Nel 1971 su Lezama Lima calò il silenzio ufficiale del regime per tutta la durata del cosiddetto quinquenio gris, periodo nel quale la burocrazia e la censura intervennero pesantemente in ambito culturale per isolare e colpire qualsiasi forma di dissidenza. Virgilio Piñera fu rinchiuso nei campi delle famigerate UMAP (Unità Militari di Aiuto alla Produzione) e Reinaldo Arenas trascorse un anno e sei mesi nella prigione del Morro, entrambi accusati di “condotta impropria”, definizione eufemistica per l’omosessualità.
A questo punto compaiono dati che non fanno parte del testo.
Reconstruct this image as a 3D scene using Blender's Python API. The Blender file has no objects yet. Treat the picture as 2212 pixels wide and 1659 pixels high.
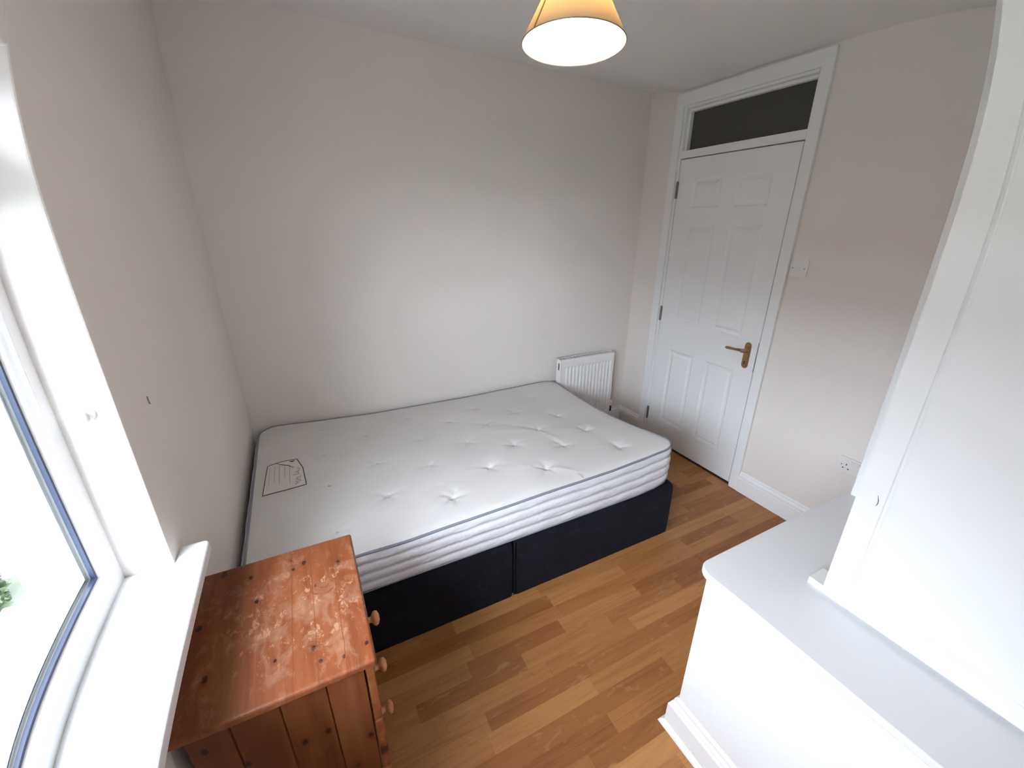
import bpy, math, random
from mathutils import Vector, Matrix
R = math.radians
SC = bpy.context.scene
COL = SC.collection

# ------------------------------------------------------------------ camera
CAM_POS = (0.3654, -2.5117, 1.5988)
YAW, PITCH, ROLL = -26.942, -21.120, 0.236
# lens: angle(r) = a1 r + a2 r^2 + a3 r^3 + a4 r^4, r = 1 at half the frame's width
LENS = (1.235731, -0.012441, -0.637471, 0.315460)
cd = bpy.data.cameras.new('camera')
cam = bpy.data.objects.new('camera', cd)
COL.objects.link(cam)
SC.camera = cam
cam.matrix_world = (Matrix.Translation(CAM_POS) @ Matrix.Rotation(R(YAW), 4, 'Z')
                    @ Matrix.Rotation(R(90 + PITCH), 4, 'X') @ Matrix.Rotation(R(ROLL), 4, 'Z'))
cd.sensor_fit = 'HORIZONTAL'
cd.sensor_width = 36.0
cd.lens = 14.5
cd.clip_start = 0.01
cd.type = 'PANO'
pc = cd.cycles if hasattr(cd, 'cycles') and hasattr(cd.cycles, 'panorama_type') else cd
pc.panorama_type = 'FISHEYE_LENS_POLYNOMIAL'
pc.fisheye_fov = R(179)
pc.fisheye_polynomial_k0 = 0.0
pc.fisheye_polynomial_k1 = -LENS[0] / 18.0
pc.fisheye_polynomial_k2 = -LENS[1] / 18.0 ** 2
pc.fisheye_polynomial_k3 = -LENS[2] / 18.0 ** 3
pc.fisheye_polynomial_k4 = -LENS[3] / 18.0 ** 4

# ------------------------------------------------------------------ world, light, exposure
SKY = 10.0
GLOW = 19.0
GLOW_DIR = (-0.78, -0.62, 0.38)
w = bpy.data.worlds.new('sky')
SC.world = w
w.use_nodes = True
bg = w.node_tree.nodes['Background']
bg.inputs[0].default_value = (0.80, 0.89, 1.0, 1)
# overcast sky: brighter towards the zenith
wt = w.node_tree
wtc = wt.nodes.new('ShaderNodeTexCoord'); wsx = wt.nodes.new('ShaderNodeSeparateXYZ'); wmr = wt.nodes.new('ShaderNodeMapRange')
wt.links.new(wtc.outputs['Generated'], wsx.inputs[0]); wt.links.new(wsx.outputs[2], wmr.inputs['Value'])
wmr.inputs['From Min'].default_value = 0.05; wmr.inputs['From Max'].default_value = 0.75
wmr.inputs['To Min'].default_value = SKY * 0.55; wmr.inputs['To Max'].default_value = SKY * 1.3
# the thin place in the cloud where the sun stands
wdt = wt.nodes.new('ShaderNodeVectorMath'); wdt.operation = 'DOT_PRODUCT'
wdt.inputs[1].default_value = Vector(GLOW_DIR).normalized()
wt.links.new(wtc.outputs['Generated'], wdt.inputs[0])
wgl = wt.nodes.new('ShaderNodeMapRange'); wgl.interpolation_type = 'SMOOTHSTEP'
wgl.inputs['From Min'].default_value = math.cos(R(50)); wgl.inputs['From Max'].default_value = math.cos(R(28))
wgl.inputs['To Min'].default_value = 0.0; wgl.inputs['To Max'].default_value = GLOW
wt.links.new(wdt.outputs['Value'], wgl.inputs['Value'])
wad = wt.nodes.new('ShaderNodeMath'); wad.operation = 'ADD'
wt.links.new(wmr.outputs[0], wad.inputs[0]); wt.links.new(wgl.outputs[0], wad.inputs[1])
wt.links.new(wad.outputs[0], bg.inputs[1])
SC.view_settings.view_transform = 'Standard'
SC.view_settings.look = 'None'
SC.view_settings.exposure = 0.10
SC.view_settings.gamma = 1.0
SC.view_settings.use_curve_mapping = False
SC.cycles.use_denoising = True
SC.cycles.use_adaptive_sampling = True
SC.cycles.adaptive_threshold = 0.03
SC.cycles.adaptive_min_samples = 48
SC.cycles.max_bounces = 10
SC.cycles.diffuse_bounces = 7
SC.cycles.glossy_bounces = 3
SC.cycles.sample_clamp_indirect = 8.0

# ------------------------------------------------------------------ room measures (metres)
L = 2.6955            # door wall
YF = -2.96            # wall behind the camera
YR, YR2 = -1.488, -2.80   # window reveal
ZS, ZH = 0.857, 1.872     # sill, window head
DY0, DY1 = -0.325, -1.090 # door leaf
XP, YP = 2.0535, -1.944   # partition by the wardrobe
XB, YB, HB = 1.2685, -1.962, 0.680


def ceil_z(x, y):
    t = min(max(x / L, 0), 1)
    zb = 2.50 - 0.075 * t
    u = min(-y / 0.3, 1) if y < 0 else 0
    return zb - 0.05 * t * u


# ------------------------------------------------------------------ materials
def mat(name, color, rough=0.6, metal=0.0, spec=0.5, bump=0.0, bscale=40.0, var=0.0, vscale=3.0):
    m = bpy.data.materials.new(name)
    m.use_nodes = True
    nt = m.node_tree
    b = nt.nodes['Principled BSDF']
    b.inputs['Base Color'].default_value = (*color, 1)
    b.inputs['Roughness'].default_value = rough
    b.inputs['Metallic'].default_value = metal
    b.inputs['Specular IOR Level'].default_value = spec
    tc = nt.nodes.new('ShaderNodeTexCoord')
    if bump:
        n = nt.nodes.new('ShaderNodeTexNoise')
        n.inputs['Scale'].default_value = bscale
        n.inputs['Detail'].default_value = 6
        bp = nt.nodes.new('ShaderNodeBump')
        bp.inputs['Strength'].default_value = bump
        bp.inputs['Distance'].default_value = 0.01
        nt.links.new(tc.outputs['Object'], n.inputs['Vector'])
        nt.links.new(n.outputs[0], bp.inputs['Height'])
        nt.links.new(bp.outputs[0], b.inputs['Normal'])
    if var:
        n = nt.nodes.new('ShaderNodeTexNoise')
        n.inputs['Scale'].default_value = vscale
        n.inputs['Detail'].default_value = 5
        r = nt.nodes.new('ShaderNodeValToRGB')
        r.color_ramp.elements[0].position = 0.3
        r.color_ramp.elements[1].position = 0.7
        r.color_ramp.elements[0].color = (*[c * (1 - var) for c in color], 1)
        r.color_ramp.elements[1].color = (*[min(1, c * (1 + var)) for c in color], 1)
        nt.links.new(tc.outputs['Object'], n.inputs['Vector'])
        nt.links.new(n.outputs[0], r.inputs[0])
        nt.links.new(r.outputs[0], b.inputs['Base Color'])
    return m


class NT:
    """small helper to write node trees"""
    def __init__(s, name):
        s.m = bpy.data.materials.new(name)
        s.m.use_nodes = True
        s.t = s.m.node_tree
        s.b = s.t.nodes['Principled BSDF']
        s.tc = s.t.nodes.new('ShaderNodeTexCoord')

    def new(s, kind, **kw):
        n = s.t.nodes.new(kind)
        for k, v in kw.items():
            setattr(n, k, v)
        return n

    def link(s, a, b):
        s.t.links.new(a, b)

    def math(s, op, a, b=None, c=None):
        n = s.new('ShaderNodeMath', operation=op)
        for i, v in enumerate((a, b, c)):
            if v is None:
                continue
            if isinstance(v, (int, float)):
                n.inputs[i].default_value = v
            else:
                s.link(v, n.inputs[i])
        return n.outputs[0]

    def mapping(s, scale, loc=(0, 0, 0), src=None):
        n = s.new('ShaderNodeMapping')
        n.inputs['Scale'].default_value = scale
        n.inputs['Location'].default_value = loc
        s.link(src or s.tc.outputs['Object'], n.inputs['Vector'])
        return n.outputs[0]

    def noise(s, vec, scale, detail=4, rough=0.5, dist=0.0):
        n = s.new('ShaderNodeTexNoise')
        n.inputs['Scale'].default_value = scale
        n.inputs['Detail'].default_value = detail
        n.inputs['Roughness'].default_value = rough
        n.inputs['Distortion'].default_value = dist
        s.link(vec, n.inputs['Vector'])
        return n.outputs[0]

    def ramp(s, fac, stops):
        n = s.new('ShaderNodeValToRGB')
        e = n.color_ramp.elements
        while len(e) < len(stops):
            e.new(0.5)
        for i, (p, c) in enumerate(stops):
            e[i].position = p
            e[i].color = (*c, 1) if len(c) == 3 else c
        s.link(fac, n.inputs[0])
        return n.outputs[0]

    def mix(s, fac, a, b, blend='MIX'):
        n = s.new('ShaderNodeMixRGB', blend_type=blend)
        for i, v in enumerate((fac, a, b)):
            if isinstance(v, (int, float)):
                n.inputs[i].default_value = v
            elif isinstance(v, tuple):
                n.inputs[i].default_value = (*v, 1)
            else:
                s.link(v, n.inputs[i])
        return n.outputs[0]

    def bump(s, h, strength=0.3, dist=0.005):
        n = s.new('ShaderNodeBump')
        n.inputs['Strength'].default_value = strength
        n.inputs['Distance'].default_value = dist
        s.link(h, n.inputs['Height'])
        s.link(n.outputs[0], s.b.inputs['Normal'])


def laminate_mat():
    n = NT('laminate_floor')
    sep = n.new('ShaderNodeSeparateXYZ')
    geo = n.new('ShaderNodeNewGeometry')
    n.link(geo.outputs['Position'], sep.inputs[0])
    W, LEN = 0.0655, 0.42
    row = n.math('FLOOR', n.math('DIVIDE', sep.outputs[1], W))
    wn = n.new('ShaderNodeTexWhiteNoise', noise_dimensions='1D')
    n.link(row, wn.inputs['W'])
    off = n.math('MULTIPLY', wn.outputs['Value'], 7.3)
    u = n.math('ADD', n.math('DIVIDE', sep.outputs[0], LEN), off)
    idx = n.math('FLOOR', u)
    comb = n.new('ShaderNodeCombineXYZ')
    n.link(idx, comb.inputs[0]); n.link(row, comb.inputs[1])
    wn2 = n.new('ShaderNodeTexWhiteNoise', noise_dimensions='3D')
    n.link(comb.outputs[0], wn2.inputs['Vector'])
    tone = n.ramp(wn2.outputs['Value'], [(0, (0.26, 0.098, 0.028)), (0.3, (0.315, 0.126, 0.038)), (0.62, (0.37, 0.160, 0.051)), (1, (0.44, 0.208, 0.072))])
    # grain stretched along the strips, shifted for every strip
    vadd = n.new('ShaderNodeVectorMath', operation='ADD')
    sc = n.new('ShaderNodeVectorMath', operation='SCALE')
    n.link(wn2.outputs['Color'], sc.inputs[0]); sc.inputs['Scale'].default_value = 9.0
    n.link(geo.outputs['Position'], vadd.inputs[0]); n.link(sc.outputs[0], vadd.inputs[1])
    v = n.mapping((1.6, 22, 1), src=vadd.outputs[0])
    g = n.noise(v, 2.2, 7, 0.62, 0.7)
    col = n.mix(0.55, tone, n.ramp(g, [(0.28, (0.55, 0.45, 0.36)), (0.5, (0.95, 0.92, 0.88)), (0.72, (1.15, 1.12, 1.05))]), 'MULTIPLY')
    v2 = n.mapping((3, 9, 1), src=vadd.outputs[0])
    fl = n.noise(v2, 3.0, 3, 0.5, 1.5)
    col = n.mix(n.ramp(fl, [(0.60, (0, 0, 0)), (0.74, (0.5, 0.5, 0.5))]), col, (0.42, 0.23, 0.11))
    # joints between boards of three strips
    fy = n.math('FRACT', n.math('DIVIDE', sep.outputs[1], W * 3))
    ly = n.math('LESS_THAN', n.math('ABSOLUTE', n.math('SUBTRACT', fy, 0.5)), 0.004)
    fx = n.math('FRACT', u)
    lx = n.math('LESS_THAN', fx, 0.003)
    seam = n.math('MAXIMUM', ly, lx)
    col = n.mix(n.math('MULTIPLY', seam, 0.45), col, (0.10, 0.035, 0.012))
    n.link(col, n.b.inputs['Base Color'])
    n.b.inputs['Roughness'].default_value = 0.42
    n.b.inputs['Specular IOR Level'].default_value = 0.35
    n.bump(n.math('MULTIPLY', seam, -1.0), 0.15, 0.002)
    return n.m


KNOTS = ((0.373, -1.780, 0.0042), (0.224, -1.434, 0.0030), (0.341, -1.498, 0.0055), (0.255, -1.458, 0.0050), (0.278, -1.779, 0.0038), (0.265, -1.741, 0.0052), (0.146, -1.544, 0.0045),
         (0.127, -1.452, 0.0045), (0.324, -1.790, 0.0034), (0.190, -1.735, 0.0030), (0.278, -1.556, 0.0032), (0.063, -1.409, 0.0070), (0.029, -1.572, 0.0065), (0.059, -1.716, 0.0060), (0.228, -1.470, 0.0040))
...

Lezama Lima, pure lui omosessuale, e per di più cattolico, se la cavò con l’ostracismo nei confronti della sua persona e della sua opera: Paradiso fu giudicato scandaloso e ritirato dalle librerie. Vinse un premio in Italia ma gli negarono il visto di uscita per partecipare alla cerimonia a Roma.
In Italia il contributo critico più corposo e interessante su Lezama Lima è venuto da Francesco Varanini, che nel suo Viaggio letterario in America Latina (1998) gli dedica un capitolo mettendolo a confronto con il connazionale Alejo Carpentier. Di solito catalogati entrambi sotto l’etichetta del «barocco», non potrebbero darsi due scrittori più diversi, e Varanini contrappone il «lavoro metodico» e la «scrittura autorevole, calata dall’alto di un disegno cui niente deve sfuggire» di Carpentier, al «genio vulcanico che scappa da tutte le parti, inafferrabile, ingestibile» di Lezama Lima, per il quale «la scrittura è melodia individuale».
Julio Cortázar, fra i primi entusiastici ammiratori di Paradiso, ci ha dato un suggerimento di lettura particolarmente prezioso di questi tempi: «Bisogna leggere Lezama con lo slancio che precede il fatum, come quando saliamo sull’aereo senza domandare il colore degli occhi o lo stato del fegato del pilota».